▶ _Dataset extract_:
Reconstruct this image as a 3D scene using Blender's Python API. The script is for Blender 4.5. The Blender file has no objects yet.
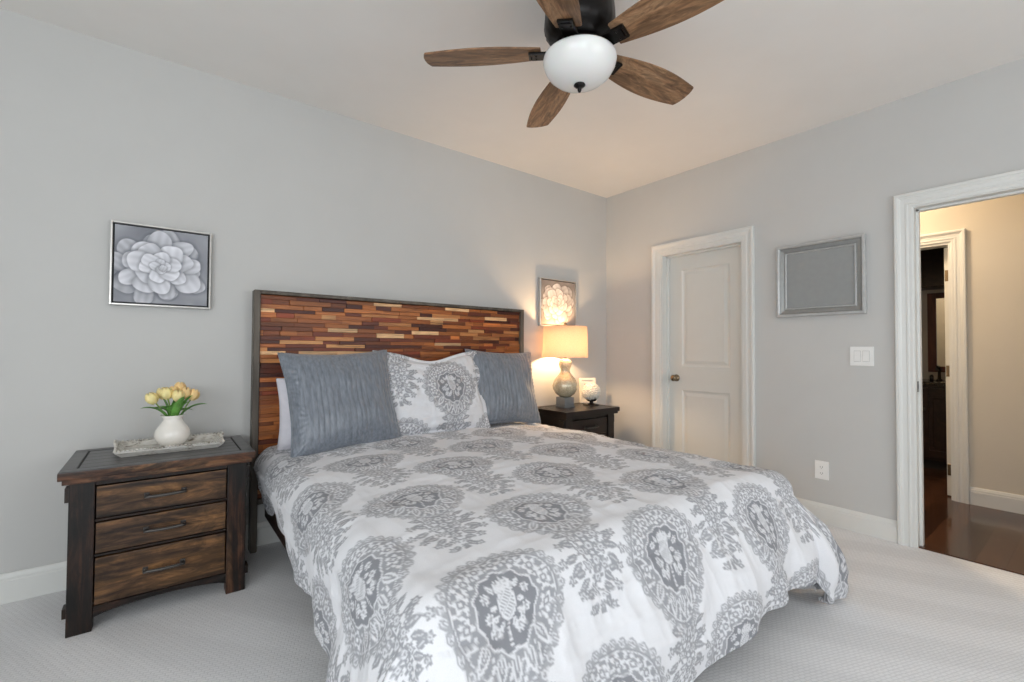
import bpy, bmesh, math, random
import numpy as np
from mathutils import Vector, Matrix, Euler

sc = bpy.context.scene
COL = sc.collection
PI = math.pi

# ------------------------------------------------------------------ camera
CAM = (0.0, -3.0944, 1.1696)
yaw, pitch, roll, FPX = 0.658, 0.0207, 0.0052, 456.26
Fw = Vector((math.sin(yaw) * math.cos(pitch), math.cos(yaw) * math.cos(pitch), math.sin(pitch)))
R0 = Vector((math.cos(yaw), -math.sin(yaw), 0)); U0 = R0.cross(Fw)
Rt = R0 * math.cos(roll) + U0 * math.sin(roll)
Up = U0 * math.cos(roll) - R0 * math.sin(roll)
cd = bpy.data.cameras.new('camera'); cd.sensor_width = 36.0; cd.lens = FPX / 1024 * 36.0
cd.clip_start = 0.02
cam = bpy.data.objects.new('camera', cd); COL.objects.link(cam)
m = Matrix((Rt, Up, -Fw)).transposed().to_4x4(); m.translation = CAM
cam.matrix_world = m
sc.camera = cam

# ------------------------------------------------------------------ view, world, daylight
sc.view_settings.view_transform = 'Standard'
sc.view_settings.look = 'None'
sc.view_settings.gamma = 1.0
sc.view_settings.use_curve_mapping = False
sc.view_settings.exposure = -0.03
try:
    sc.cycles.use_denoising = True
    sc.cycles.max_bounces = 10
    sc.cycles.diffuse_bounces = 6
    sc.cycles.sample_clamp_indirect = 6.0
    sc.cycles.caustics_reflective = False
    sc.cycles.caustics_refractive = False
except Exception:
    pass
world = bpy.data.worlds.new('world'); sc.world = world; world.use_nodes = True
world.node_tree.nodes['Background'].inputs[0].default_value = (0.75, 0.86, 1.0, 1)
world.node_tree.nodes['Background'].inputs[1].default_value = 0.6

H = 2.74; XW, XE, YS = -2.4, 3.6085, -4.8     # the room: headboard wall is y = 0
WIN_W = (-4.55, -2.75, 0.75, 2.25)            # west window: y0, y1, z0, z1
WIN_S = (-2.0, -0.2, 0.75, 2.25)                # south window: x0, x1, z0, z1

def area(name, loc, rot, sx, sy, power, color):
    l = bpy.data.lights.new(name, 'AREA'); l.shape = 'RECTANGLE'; l.size = sx; l.size_y = sy
    l.energy = power; l.color = color
    o = bpy.data.objects.new(name, l); o.location = loc; o.rotation_euler = rot; COL.objects.link(o)
    return o
WIN_FILL = (1.3, 2.9, 0.75, 2.25)  # made-up extra south window, added to brighten the right side of the room
# daylight through the windows behind the camera; the south-east lamp is added fill
area('daylight_west', (XW - 0.22, (WIN_W[0] + WIN_W[1]) / 2, 1.5), (0, -PI / 2, 0), 1.5, 1.8, 74, (0.93, 0.97, 1.0))
area('daylight_south', ((WIN_S[0] + WIN_S[1]) / 2, YS - 0.22, 1.5), (PI / 2, 0, 0), 1.8, 1.5, 61, (0.93, 0.97, 1.0))
area('fill_south_east', ((WIN_FILL[0] + WIN_FILL[1]) / 2, YS - 0.22, 1.5), (PI / 2, 0, 0), 1.6, 1.5, 40, (0.96, 0.98, 1.0))

# ------------------------------------------------------------------ materials
def lin(c):
    return tuple(((v / 255) / 12.92 if v / 255 <= 0.04045 else ((v / 255 + 0.055) / 1.055) ** 2.4) for v in c) + (1.0,)

class NT:
    def __init__(s, name):
        s.m = bpy.data.materials.new(name); s.m.use_nodes = True
        s.t = s.m.node_tree; s.b = s.t.nodes['Principled BSDF']; s.out = s.t.nodes['Material Output']
    def n(s, kind, **k):
        x = s.t.nodes.new('ShaderNode' + kind)
        for a, v in k.items():
            if a.startswith('i_'):
                x.inputs[a[2:].replace('_', ' ')].default_value = v
            else:
                setattr(x, a, v)
        return x
    def l(s, a, b): s.t.links.new(a, b)
    def coord(s, scale=(1, 1, 1), rot=(0, 0, 0)):
        tc = s.n('TexCoord'); mp = s.n('Mapping'); mp.inputs['Scale'].default_value = scale; mp.inputs['Rotation'].default_value = rot
        s.l(tc.outputs['Object'], mp.inputs['Vector']); return mp.outputs['Vector']
    def noise(s, vec, scale, detail=4, rough=0.55, dist=0.0):
        x = s.n('TexNoise'); x.inputs['Scale'].default_value = scale; x.inputs['Detail'].default_value = detail
        x.inputs['Roughness'].default_value = rough; x.inputs['Distortion'].default_value = dist
        if vec is not None: s.l(vec, x.inputs['Vector'])
        return x.outputs['Fac']
    def ramp(s, fac, stops):
        r = s.n('ValToRGB'); e = r.color_ramp.elements
        while len(e) < len(stops): e.new(0.5)
        for k, (p, c) in enumerate(stops):
            e[k].position = p; e[k].color = c
        s.l(fac, r.inputs['Fac']); return r.outputs['Color']
    def mix(s, fac, a, b, mode='MIX'):
        x = s.n('Mix', data_type='RGBA', blend_type=mode)
        for sock, v in ((x.inputs[0], fac), (x.inputs[6], a), (x.inputs[7], b)):
            if isinstance(v, (int, float)): sock.default_value = v
            elif isinstance(v, tuple): sock.default_value = v
            else: s.l(v, sock)
        return x.outputs[2]
    def math(s, op, a, b=None):
        x = s.n('Math', operation=op)
        for i, v in enumerate((a, b)):
            if v is None: continue
            if isinstance(v, (int, float)): x.inputs[i].default_value = v
            else: s.l(v, x.inputs[i])
        return x.outputs[0]
    def bump(s, h, strength, dist=0.01):
        x = s.n('Bump'); x.inputs['Strength'].default_value = strength; x.inputs['Distance'].default_value = dist
        s.l(h, x.inputs['Height']); s.l(x.outputs['Normal'], s.b.inputs['Normal'])
    def set(s, color=None, rough=None, metal=None, **k):
        if color is not None:
            if isinstance(color, tuple): s.b.inputs['Base Color'].default_value = color
            else: s.l(color, s.b.inputs['Base Color'])
        if rough is not None: s.b.inputs['Roughness'].default_value = rough
        if metal is not None: s.b.inputs['Metallic'].default_value = metal
        for a, v in k.items(): s.b.inputs[a.replace('_', ' ')].default_value = v
        return s

def plain(name, rgb, rough=0.5, metal=0.0, nscale=30, amount=0.06, bump=0.05, **k):
    t = NT(name); v = t.coord()
    f = t.noise(v, nscale, 3)
    c = lin(rgb); d = tuple(x * (1 - amount) for x in c[:3]) + (1,); b = tuple(min(1, x * (1 + amount)) for x in c[:3]) + (1,)
    t.set(t.ramp(f, [(0.3, d), (0.7, b)]), rough, metal, **k)
    if bump: t.bump(t.noise(v, nscale * 4, 2), bump, 0.003)
    return t.m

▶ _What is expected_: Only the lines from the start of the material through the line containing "PI = math.pi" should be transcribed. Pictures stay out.

▶ _Response to the task_:
Reconstruct this image as a 3D scene using Blender's Python API. The script is for Blender 4.5. The Blender file has no objects yet.
import bpy, bmesh, math, random
import numpy as np
from mathutils import Vector, Matrix, Euler

sc = bpy.context.scene
COL = sc.collection
PI = math.pi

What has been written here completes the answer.